The other day I outlined the progression of how wearables will be integrated into everyday society in the coming years. Several readers raised very important issues about privacy.
Whenever you are dealing with very large groups of people — whatever the historical era — you can no longer rely on family connections and tribal kinship to guarantee trust. So if you are dealing with anything of value, you need a way to protect it.
Otherwise everyone ends up in a state of fear. Societies that are socially broken are often characterized by roving bands of marauders going into homes and stealing at will. Which leads to the very opposite of freedom.
In other words, in any large and heterogeneous population, if you are going to have doors, then you need to have locks. Freedom requires security.
We already have the technology required to protect against the sort of unwanted tracking, monitoring, reporting, surveillance, etc. that Sally and Adrian warned about in their thoughtful comments.

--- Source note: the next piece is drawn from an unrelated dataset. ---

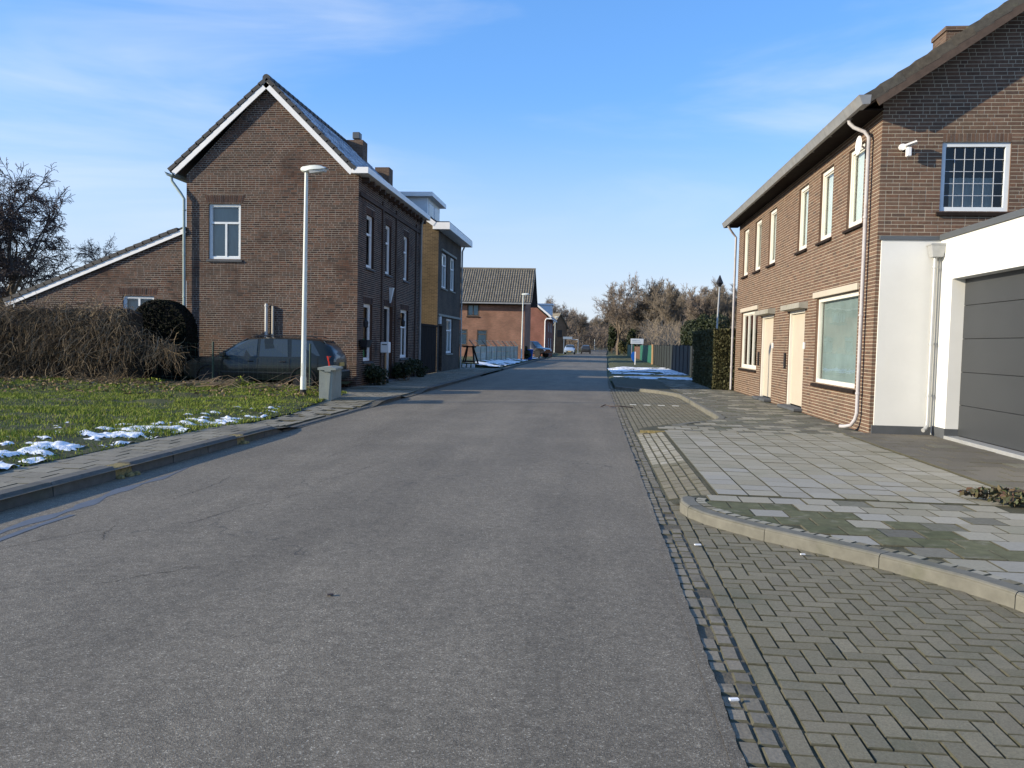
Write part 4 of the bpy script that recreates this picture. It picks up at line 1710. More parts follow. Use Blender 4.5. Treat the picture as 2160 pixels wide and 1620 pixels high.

One-way encryption can already provide the required level of security and anonymity.
The problem is not a lack of technology, but rather a general lack of awareness of the importance of putting that technology in place. Alas, humans tend not to deal with problems until those problems slap us in the face.
We don’t think about terrorism until we’ve been bombed, and we don’t think about cybersecurity until we’ve been hacked. It’s just human nature to ignore the open barn door until after the horse has gone missing.
Fortunately, the introduction of the sort of pervasive wearable technology that I described will be gradual. There will indeed be incidents, breaches of privacy, theft of property, but initially not at a mass scale, because the technology will only gradually come up to speed.
The first incidents to reach general consciousness will therefore work as a kind of trigger to our societal immune system. As our citizenry becomes aware of the stakes, we will learn to understand the difference, in the context of wearables, between a locked door and an unlocked door.
And then people will start buying locks. Good ones.